SET TASK - Reproduce the listing exactly and skip over any pictures.

DATA EXCERPT -
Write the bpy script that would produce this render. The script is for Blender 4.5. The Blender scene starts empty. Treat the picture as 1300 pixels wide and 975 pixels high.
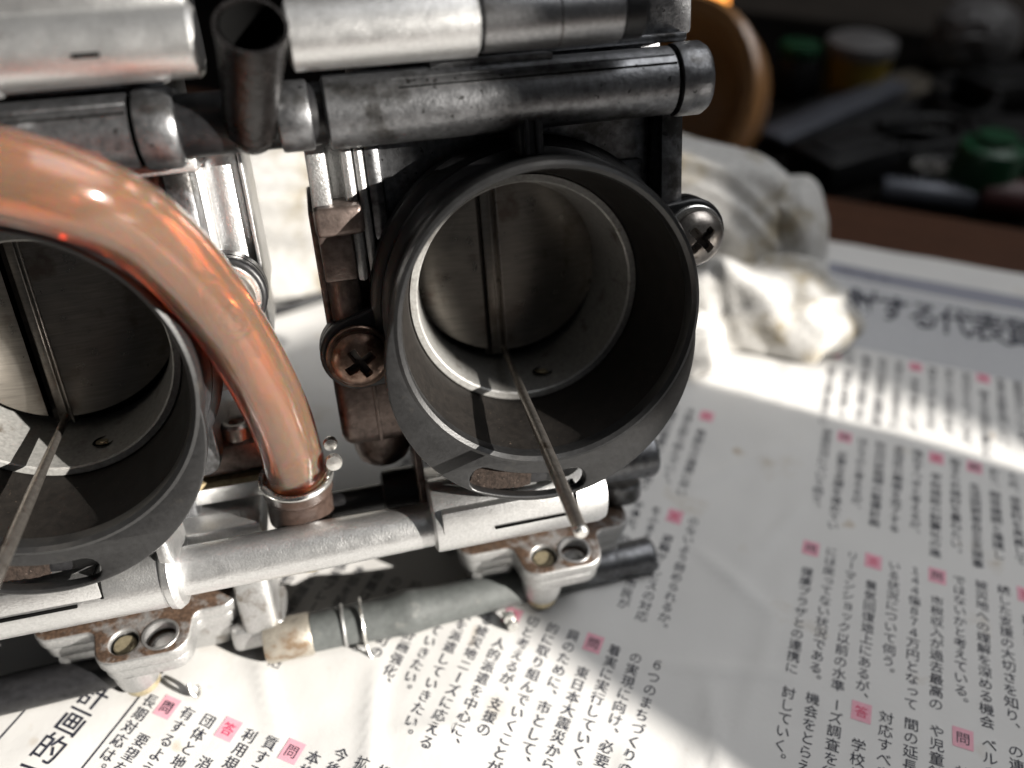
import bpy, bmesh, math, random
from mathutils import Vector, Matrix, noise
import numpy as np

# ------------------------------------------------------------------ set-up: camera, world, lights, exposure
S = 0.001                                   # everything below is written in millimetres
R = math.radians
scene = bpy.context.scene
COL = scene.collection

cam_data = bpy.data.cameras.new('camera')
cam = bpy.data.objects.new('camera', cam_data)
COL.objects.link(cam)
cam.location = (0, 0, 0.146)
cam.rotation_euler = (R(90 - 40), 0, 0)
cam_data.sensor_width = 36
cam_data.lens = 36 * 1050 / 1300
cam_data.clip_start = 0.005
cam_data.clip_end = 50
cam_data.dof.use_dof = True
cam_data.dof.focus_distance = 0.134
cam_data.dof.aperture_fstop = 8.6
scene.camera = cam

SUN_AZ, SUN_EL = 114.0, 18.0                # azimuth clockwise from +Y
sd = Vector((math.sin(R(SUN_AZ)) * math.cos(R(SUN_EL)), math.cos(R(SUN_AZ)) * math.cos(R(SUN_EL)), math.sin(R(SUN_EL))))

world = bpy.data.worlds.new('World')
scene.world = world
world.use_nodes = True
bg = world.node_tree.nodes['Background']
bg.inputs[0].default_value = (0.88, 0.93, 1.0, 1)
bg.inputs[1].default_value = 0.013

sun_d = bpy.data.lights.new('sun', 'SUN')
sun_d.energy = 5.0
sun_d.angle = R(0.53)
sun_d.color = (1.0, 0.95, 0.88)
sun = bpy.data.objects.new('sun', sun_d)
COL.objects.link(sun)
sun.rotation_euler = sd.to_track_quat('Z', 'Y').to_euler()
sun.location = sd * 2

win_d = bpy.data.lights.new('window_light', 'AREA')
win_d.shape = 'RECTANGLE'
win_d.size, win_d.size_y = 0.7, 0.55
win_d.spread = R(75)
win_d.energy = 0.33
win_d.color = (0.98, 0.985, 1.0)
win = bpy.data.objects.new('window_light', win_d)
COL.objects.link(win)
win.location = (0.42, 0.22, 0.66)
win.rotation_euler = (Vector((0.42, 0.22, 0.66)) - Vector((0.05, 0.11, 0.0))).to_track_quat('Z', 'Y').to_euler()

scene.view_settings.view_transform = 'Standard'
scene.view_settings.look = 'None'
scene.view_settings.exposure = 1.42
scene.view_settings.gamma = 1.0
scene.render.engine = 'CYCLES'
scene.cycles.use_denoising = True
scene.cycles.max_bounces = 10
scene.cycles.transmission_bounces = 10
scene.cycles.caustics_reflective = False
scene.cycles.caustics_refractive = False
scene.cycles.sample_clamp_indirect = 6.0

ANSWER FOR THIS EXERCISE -
Write the bpy script that would produce this render. The script is for Blender 4.5. The Blender scene starts empty. Treat the picture as 1300 pixels wide and 975 pixels high.
import bpy, bmesh, math, random
from mathutils import Vector, Matrix, noise
import numpy as np

# ------------------------------------------------------------------ set-up: camera, world, lights, exposure
S = 0.001                                   # everything below is written in millimetres
R = math.radians
scene = bpy.context.scene
COL = scene.collection

cam_data = bpy.data.cameras.new('camera')
cam = bpy.data.objects.new('camera', cam_data)
COL.objects.link(cam)
cam.location = (0, 0, 0.146)
cam.rotation_euler = (R(90 - 40), 0, 0)
cam_data.sensor_width = 36
cam_data.lens = 36 * 1050 / 1300
cam_data.clip_start = 0.005
cam_data.clip_end = 50
cam_data.dof.use_dof = True
cam_data.dof.focus_distance = 0.134
cam_data.dof.aperture_fstop = 8.6
scene.camera = cam

SUN_AZ, SUN_EL = 114.0, 18.0                # azimuth clockwise from +Y
sd = Vector((math.sin(R(SUN_AZ)) * math.cos(R(SUN_EL)), math.cos(R(SUN_AZ)) * math.cos(R(SUN_EL)), math.sin(R(SUN_EL))))

world = bpy.data.worlds.new('World')
scene.world = world
world.use_nodes = True
bg = world.node_tree.nodes['Background']
bg.inputs[0].default_value = (0.88, 0.93, 1.0, 1)
bg.inputs[1].default_value = 0.013

sun_d = bpy.data.lights.new('sun', 'SUN')
sun_d.energy = 5.0
sun_d.angle = R(0.53)
sun_d.color = (1.0, 0.95, 0.88)
sun = bpy.data.objects.new('sun', sun_d)
COL.objects.link(sun)
sun.rotation_euler = sd.to_track_quat('Z', 'Y').to_euler()
sun.location = sd * 2

win_d = bpy.data.lights.new('window_light', 'AREA')
win_d.shape = 'RECTANGLE'
win_d.size, win_d.size_y = 0.7, 0.55
win_d.spread = R(75)
win_d.energy = 0.33
win_d.color = (0.98, 0.985, 1.0)
win = bpy.data.objects.new('window_light', win_d)
COL.objects.link(win)
win.location = (0.42, 0.22, 0.66)
win.rotation_euler = (Vector((0.42, 0.22, 0.66)) - Vector((0.05, 0.11, 0.0))).to_track_quat('Z', 'Y').to_euler()

scene.view_settings.view_transform = 'Standard'
scene.view_settings.look = 'None'
scene.view_settings.exposure = 1.42
scene.view_settings.gamma = 1.0
scene.render.engine = 'CYCLES'
scene.cycles.use_denoising = True
scene.cycles.max_bounces = 10
scene.cycles.transmission_bounces = 10
scene.cycles.caustics_reflective = False
scene.cycles.caustics_refractive = False
scene.cycles.sample_clamp_indirect = 6.0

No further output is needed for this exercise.